Los soldados informaron que el grupo sería enviado a Alemania: los hombres a trabajar y las mujeres a cuidar de ellos. Durante la redada distribuyeron una «tranquilizadora» hoja de instrucciones en dos idiomas. Se les permitiría portar una maleta y les aconsejaban llevar todo el dinero posible, comida para ocho días, tarjetas de racionamiento y documento de identidad. También les recomendaban cerrar la puerta de la casa con llave y traerla consigo. Dos días después, desde la estación de Tiburtina, hacinados en grupos de cincuenta y en 18 vagones de ganado, los judíos fueron enviados a Auschwitz.

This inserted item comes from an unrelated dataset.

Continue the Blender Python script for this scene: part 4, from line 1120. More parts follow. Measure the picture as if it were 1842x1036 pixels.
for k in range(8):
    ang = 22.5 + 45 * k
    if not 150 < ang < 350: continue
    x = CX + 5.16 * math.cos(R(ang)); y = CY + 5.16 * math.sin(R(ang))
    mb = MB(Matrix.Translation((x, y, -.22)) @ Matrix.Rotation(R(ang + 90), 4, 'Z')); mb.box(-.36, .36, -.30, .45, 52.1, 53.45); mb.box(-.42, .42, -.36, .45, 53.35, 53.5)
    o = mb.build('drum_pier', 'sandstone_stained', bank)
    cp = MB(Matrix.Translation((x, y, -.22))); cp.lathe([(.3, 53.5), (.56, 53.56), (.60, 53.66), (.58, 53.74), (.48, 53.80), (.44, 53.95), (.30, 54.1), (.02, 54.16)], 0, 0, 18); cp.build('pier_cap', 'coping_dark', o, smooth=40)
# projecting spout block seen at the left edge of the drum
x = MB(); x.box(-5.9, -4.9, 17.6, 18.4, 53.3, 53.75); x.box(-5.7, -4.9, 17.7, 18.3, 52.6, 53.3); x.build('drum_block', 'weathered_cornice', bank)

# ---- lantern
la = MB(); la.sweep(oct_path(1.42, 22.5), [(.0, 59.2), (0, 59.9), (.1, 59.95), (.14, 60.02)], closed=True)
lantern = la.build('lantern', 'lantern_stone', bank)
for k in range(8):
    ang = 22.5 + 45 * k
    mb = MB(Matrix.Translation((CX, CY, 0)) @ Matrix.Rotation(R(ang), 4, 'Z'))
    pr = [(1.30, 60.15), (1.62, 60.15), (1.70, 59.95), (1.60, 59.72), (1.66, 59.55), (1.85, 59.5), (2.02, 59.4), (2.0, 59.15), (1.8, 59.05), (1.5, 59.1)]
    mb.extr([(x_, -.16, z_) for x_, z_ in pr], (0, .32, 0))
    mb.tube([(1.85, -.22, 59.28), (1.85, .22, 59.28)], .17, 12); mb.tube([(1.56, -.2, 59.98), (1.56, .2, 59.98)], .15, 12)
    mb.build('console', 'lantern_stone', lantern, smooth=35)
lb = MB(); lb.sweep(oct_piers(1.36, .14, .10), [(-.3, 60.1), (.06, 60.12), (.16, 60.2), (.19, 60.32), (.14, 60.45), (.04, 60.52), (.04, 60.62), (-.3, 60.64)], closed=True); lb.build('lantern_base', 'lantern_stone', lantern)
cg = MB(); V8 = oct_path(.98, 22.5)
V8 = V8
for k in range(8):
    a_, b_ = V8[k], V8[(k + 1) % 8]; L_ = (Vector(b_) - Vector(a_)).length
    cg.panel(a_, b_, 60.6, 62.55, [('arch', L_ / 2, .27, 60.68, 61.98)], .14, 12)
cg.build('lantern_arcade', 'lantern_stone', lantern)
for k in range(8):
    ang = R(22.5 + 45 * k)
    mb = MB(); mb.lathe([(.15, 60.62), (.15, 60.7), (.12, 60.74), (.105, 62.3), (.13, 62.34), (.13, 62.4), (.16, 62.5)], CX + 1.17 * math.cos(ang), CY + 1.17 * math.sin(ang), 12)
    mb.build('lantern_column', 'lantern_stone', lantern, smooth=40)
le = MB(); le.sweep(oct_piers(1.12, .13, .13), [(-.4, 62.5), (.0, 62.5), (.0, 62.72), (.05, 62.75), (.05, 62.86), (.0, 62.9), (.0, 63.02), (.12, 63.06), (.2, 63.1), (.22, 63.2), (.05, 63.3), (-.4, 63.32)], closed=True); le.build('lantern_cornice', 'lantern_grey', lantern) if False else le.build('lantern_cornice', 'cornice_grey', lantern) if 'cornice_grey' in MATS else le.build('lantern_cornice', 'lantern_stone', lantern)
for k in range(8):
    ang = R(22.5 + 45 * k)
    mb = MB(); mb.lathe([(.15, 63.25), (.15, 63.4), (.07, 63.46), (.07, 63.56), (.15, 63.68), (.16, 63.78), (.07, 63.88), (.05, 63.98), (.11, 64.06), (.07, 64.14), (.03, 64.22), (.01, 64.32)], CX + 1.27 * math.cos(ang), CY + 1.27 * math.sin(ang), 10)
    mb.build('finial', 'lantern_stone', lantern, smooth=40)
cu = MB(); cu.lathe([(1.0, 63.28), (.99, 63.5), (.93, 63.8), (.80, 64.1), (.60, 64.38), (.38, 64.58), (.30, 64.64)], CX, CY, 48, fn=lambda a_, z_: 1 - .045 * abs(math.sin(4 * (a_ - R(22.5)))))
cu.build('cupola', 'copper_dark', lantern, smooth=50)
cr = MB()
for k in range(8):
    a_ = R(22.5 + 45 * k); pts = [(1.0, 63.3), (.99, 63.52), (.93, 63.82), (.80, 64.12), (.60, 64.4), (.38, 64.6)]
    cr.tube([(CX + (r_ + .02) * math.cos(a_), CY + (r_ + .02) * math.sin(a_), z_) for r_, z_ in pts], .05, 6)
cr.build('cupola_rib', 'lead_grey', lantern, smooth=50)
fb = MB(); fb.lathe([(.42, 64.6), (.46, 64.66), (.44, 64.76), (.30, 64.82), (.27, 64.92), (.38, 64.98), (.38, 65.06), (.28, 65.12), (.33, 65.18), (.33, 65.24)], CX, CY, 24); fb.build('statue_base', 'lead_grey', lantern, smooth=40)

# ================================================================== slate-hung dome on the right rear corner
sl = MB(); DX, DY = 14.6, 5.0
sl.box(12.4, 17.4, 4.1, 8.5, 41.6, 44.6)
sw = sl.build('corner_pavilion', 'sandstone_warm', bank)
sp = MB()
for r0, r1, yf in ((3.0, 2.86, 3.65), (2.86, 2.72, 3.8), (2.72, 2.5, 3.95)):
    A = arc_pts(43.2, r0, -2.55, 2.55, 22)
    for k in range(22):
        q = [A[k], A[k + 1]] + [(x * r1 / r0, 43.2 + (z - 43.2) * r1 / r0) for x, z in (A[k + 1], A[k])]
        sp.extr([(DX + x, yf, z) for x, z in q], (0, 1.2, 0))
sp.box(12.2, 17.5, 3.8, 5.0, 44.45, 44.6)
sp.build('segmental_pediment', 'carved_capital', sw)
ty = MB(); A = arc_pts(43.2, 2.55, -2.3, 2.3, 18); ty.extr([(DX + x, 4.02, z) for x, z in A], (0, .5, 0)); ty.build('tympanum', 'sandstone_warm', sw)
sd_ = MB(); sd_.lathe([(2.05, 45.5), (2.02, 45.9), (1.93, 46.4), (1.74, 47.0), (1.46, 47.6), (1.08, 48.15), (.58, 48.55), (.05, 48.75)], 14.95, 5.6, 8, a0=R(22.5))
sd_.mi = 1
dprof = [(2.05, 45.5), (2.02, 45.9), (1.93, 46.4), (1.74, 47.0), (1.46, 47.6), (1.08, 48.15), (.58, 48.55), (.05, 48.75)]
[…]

Este episodio romano de la tragedia del Holocausto no es del todo desconocido. En 1961, Carlo Lizzani rodó una película, L'oro di Roma, con Jean Sorel y Anna Maria Ferrero. ¿Por qué ese título? El mayor Herbert Kappler, jefe la policía de ocupación, les había prometido seguridad a cambio de cincuenta kilos de oro que la comunidad pagó poco antes de producirse la redada. Jamás llegaron a imaginarse que los alemanes podían faltar a su palabra, eran conscientes de su ferocidad y del odio nazi, así todo pensaban que no mentían, que eran personas de honor y, por ese motivo, hicieron caso omiso de las advertencias de una pobre y desaliñada empleada doméstica que les avisó de la existencia de una lista con los nombres de los deportados.

El primero en escribir sobre ello, en 1944, fue el crítico literario Giacomo Debenedetti. La crónica titulada 16 de octubre de 1943, elogiada por Umberto Saba, se convirtió enseguida en un clásico y fue reeditada ocho veces con prefacios de Ottavio Cecchi y Alberto Moravia, y un epílogo de Natalia Ginzburg. Giacomino -Debenedetti era pequeño- escapó por casualidad advertido por un estanquero - «profesor no vaya a casa los alemanes están haciendo una redada»- que lo escondió en la habitación de atrás de su vivienda. Él sí creyó más al estanquero que a los nazis. «En contra de la opinión generalizada -escribió- los judíos no son desconfiados. Mejor dicho: son cautelosos y astutos para las cosas pequeñas; pero crédulos y desastrosamente ingenuos para las grandes». Las Afueras acaba de publicar 16 de octubre de 1943, junto con Ocho judíos, una segunda pieza breve magistral en la que el autor explora el papel de la víctima a propósito de otro suceso trágico, la masacre de las Fosas Ardeatinas, donde los alemanes asesinaron a 335 civiles como represalia de un ataque partisano. Mataron diez italianos por soldado muerto.

Conmueve el rigor de Debenedetti. En vida no obtuvo el reconocimiento que merecía como el mayor especialista italiano en la novela del XX y mejor ensayista crítico de la centuria pasada. Cultísimo, se formó en el ambiente antifascista gobettiano liberal de principios del siglo pasado y solo a título póstumo se fue publicando su obra. Murió desesperado en 1967, relegado en la universidad, y según la tradición judía fue envuelto en la sábana donde había nacido y sobre su cabeza le colocaron un talit, el chal de la oración que utilizaban los ancianos del gueto de Roma el día en que los separaron de sus propias vidas.